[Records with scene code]
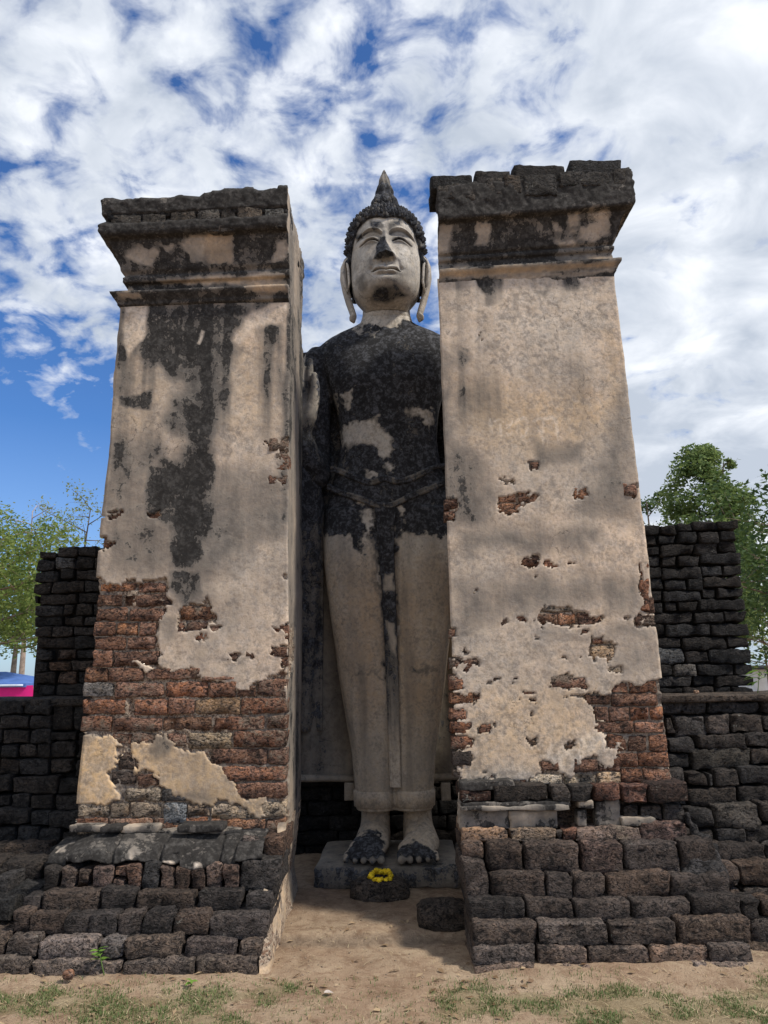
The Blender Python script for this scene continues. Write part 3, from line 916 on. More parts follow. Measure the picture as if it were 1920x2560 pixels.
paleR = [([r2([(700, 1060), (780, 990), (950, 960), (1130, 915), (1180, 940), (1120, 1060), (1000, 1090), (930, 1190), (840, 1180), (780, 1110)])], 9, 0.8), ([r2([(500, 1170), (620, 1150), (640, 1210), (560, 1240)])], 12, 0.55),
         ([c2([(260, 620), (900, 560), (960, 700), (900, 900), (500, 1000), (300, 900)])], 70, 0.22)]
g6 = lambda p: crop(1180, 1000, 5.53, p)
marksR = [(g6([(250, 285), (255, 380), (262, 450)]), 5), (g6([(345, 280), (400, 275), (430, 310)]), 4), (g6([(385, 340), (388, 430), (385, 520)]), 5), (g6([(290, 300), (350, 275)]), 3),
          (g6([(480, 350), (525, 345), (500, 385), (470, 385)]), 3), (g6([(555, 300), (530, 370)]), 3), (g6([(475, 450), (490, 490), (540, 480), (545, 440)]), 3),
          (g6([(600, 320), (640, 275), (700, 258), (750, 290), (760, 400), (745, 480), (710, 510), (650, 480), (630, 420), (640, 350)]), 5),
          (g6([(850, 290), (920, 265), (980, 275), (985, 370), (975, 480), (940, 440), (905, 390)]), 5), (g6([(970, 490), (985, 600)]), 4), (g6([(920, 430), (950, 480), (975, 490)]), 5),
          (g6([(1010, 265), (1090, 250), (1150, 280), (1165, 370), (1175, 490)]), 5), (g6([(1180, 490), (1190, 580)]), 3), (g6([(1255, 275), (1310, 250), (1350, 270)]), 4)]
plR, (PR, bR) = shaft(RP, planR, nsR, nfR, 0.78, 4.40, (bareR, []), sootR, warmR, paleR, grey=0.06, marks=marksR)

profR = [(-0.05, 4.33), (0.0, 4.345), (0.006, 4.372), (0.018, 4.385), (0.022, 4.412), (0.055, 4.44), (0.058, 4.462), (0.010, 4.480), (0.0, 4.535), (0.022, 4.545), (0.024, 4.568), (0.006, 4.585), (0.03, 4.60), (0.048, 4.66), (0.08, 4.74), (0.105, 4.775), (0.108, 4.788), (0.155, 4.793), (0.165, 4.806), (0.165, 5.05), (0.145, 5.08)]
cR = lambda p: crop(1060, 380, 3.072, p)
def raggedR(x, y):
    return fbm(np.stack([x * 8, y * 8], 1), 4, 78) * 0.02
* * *
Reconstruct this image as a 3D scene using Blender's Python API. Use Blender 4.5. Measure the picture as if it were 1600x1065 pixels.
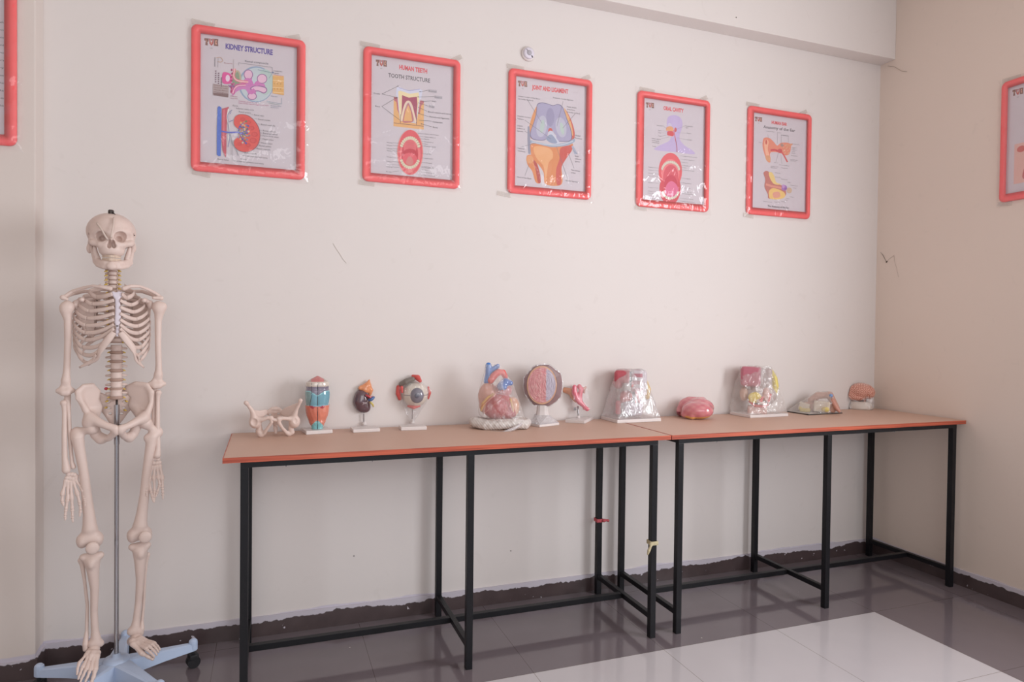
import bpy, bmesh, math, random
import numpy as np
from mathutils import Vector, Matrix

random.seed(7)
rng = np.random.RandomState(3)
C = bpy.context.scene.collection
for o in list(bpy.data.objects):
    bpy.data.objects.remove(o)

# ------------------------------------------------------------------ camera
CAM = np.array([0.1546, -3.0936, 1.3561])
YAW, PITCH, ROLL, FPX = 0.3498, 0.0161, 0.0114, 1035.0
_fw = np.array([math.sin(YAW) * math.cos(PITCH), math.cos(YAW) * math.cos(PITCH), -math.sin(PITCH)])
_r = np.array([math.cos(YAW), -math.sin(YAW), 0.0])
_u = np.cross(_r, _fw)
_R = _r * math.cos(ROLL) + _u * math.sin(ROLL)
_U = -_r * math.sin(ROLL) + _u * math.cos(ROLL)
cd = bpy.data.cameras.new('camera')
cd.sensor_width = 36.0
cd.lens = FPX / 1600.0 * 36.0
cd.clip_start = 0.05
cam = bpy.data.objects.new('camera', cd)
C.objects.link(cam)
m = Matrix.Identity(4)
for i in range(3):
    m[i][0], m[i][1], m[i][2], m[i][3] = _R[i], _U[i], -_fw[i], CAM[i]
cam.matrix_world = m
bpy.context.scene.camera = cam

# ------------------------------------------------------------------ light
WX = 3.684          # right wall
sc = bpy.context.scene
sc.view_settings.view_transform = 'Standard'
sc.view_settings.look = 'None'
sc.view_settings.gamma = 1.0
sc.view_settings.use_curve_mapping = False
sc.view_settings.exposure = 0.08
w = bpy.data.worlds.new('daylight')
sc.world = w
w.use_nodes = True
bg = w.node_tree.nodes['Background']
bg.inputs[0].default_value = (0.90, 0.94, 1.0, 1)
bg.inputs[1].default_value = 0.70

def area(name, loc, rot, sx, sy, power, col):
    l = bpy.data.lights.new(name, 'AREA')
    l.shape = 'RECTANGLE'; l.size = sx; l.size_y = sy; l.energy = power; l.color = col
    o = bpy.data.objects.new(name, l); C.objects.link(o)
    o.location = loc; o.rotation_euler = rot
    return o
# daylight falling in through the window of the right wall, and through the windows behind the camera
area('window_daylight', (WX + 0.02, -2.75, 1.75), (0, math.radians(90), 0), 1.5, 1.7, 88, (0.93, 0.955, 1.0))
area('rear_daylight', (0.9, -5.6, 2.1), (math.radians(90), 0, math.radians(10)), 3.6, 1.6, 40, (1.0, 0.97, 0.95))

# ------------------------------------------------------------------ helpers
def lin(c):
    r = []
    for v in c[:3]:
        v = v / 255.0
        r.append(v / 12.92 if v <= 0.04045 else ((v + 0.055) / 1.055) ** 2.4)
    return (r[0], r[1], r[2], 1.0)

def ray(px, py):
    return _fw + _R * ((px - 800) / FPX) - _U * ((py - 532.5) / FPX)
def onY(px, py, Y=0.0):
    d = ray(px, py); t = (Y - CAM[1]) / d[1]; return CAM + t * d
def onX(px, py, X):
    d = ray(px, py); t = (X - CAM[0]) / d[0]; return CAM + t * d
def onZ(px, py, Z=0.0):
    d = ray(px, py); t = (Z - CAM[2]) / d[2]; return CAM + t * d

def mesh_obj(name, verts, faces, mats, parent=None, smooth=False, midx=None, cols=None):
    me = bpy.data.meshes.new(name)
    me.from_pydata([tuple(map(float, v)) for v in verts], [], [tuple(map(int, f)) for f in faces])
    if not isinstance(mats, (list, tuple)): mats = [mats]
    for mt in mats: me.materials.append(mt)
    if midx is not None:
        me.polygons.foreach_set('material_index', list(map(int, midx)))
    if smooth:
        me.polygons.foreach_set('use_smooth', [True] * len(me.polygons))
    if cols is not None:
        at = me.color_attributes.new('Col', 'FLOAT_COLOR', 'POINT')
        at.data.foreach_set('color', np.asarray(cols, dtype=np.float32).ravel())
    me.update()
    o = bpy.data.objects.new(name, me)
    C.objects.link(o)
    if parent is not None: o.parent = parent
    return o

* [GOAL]
Print exactly the lines from the line containing "Reconstruct this image" through the line containing "bg.inputs[1].default_value = 0.70", and omit any picture found among them.

* [SOLVED PROBLEM]
Reconstruct this image as a 3D scene using Blender's Python API. Use Blender 4.5. Measure the picture as if it were 1600x1065 pixels.
import bpy, bmesh, math, random
import numpy as np
from mathutils import Vector, Matrix

random.seed(7)
rng = np.random.RandomState(3)
C = bpy.context.scene.collection
for o in list(bpy.data.objects):
    bpy.data.objects.remove(o)

# ------------------------------------------------------------------ camera
CAM = np.array([0.1546, -3.0936, 1.3561])
YAW, PITCH, ROLL, FPX = 0.3498, 0.0161, 0.0114, 1035.0
_fw = np.array([math.sin(YAW) * math.cos(PITCH), math.cos(YAW) * math.cos(PITCH), -math.sin(PITCH)])
_r = np.array([math.cos(YAW), -math.sin(YAW), 0.0])
_u = np.cross(_r, _fw)
_R = _r * math.cos(ROLL) + _u * math.sin(ROLL)
_U = -_r * math.sin(ROLL) + _u * math.cos(ROLL)
cd = bpy.data.cameras.new('camera')
cd.sensor_width = 36.0
cd.lens = FPX / 1600.0 * 36.0
cd.clip_start = 0.05
cam = bpy.data.objects.new('camera', cd)
C.objects.link(cam)
m = Matrix.Identity(4)
for i in range(3):
    m[i][0], m[i][1], m[i][2], m[i][3] = _R[i], _U[i], -_fw[i], CAM[i]
cam.matrix_world = m
bpy.context.scene.camera = cam

# ------------------------------------------------------------------ light
WX = 3.684          # right wall
sc = bpy.context.scene
sc.view_settings.view_transform = 'Standard'
sc.view_settings.look = 'None'
sc.view_settings.gamma = 1.0
sc.view_settings.use_curve_mapping = False
sc.view_settings.exposure = 0.08
w = bpy.data.worlds.new('daylight')
sc.world = w
w.use_nodes = True
bg = w.node_tree.nodes['Background']
bg.inputs[0].default_value = (0.90, 0.94, 1.0, 1)
bg.inputs[1].default_value = 0.70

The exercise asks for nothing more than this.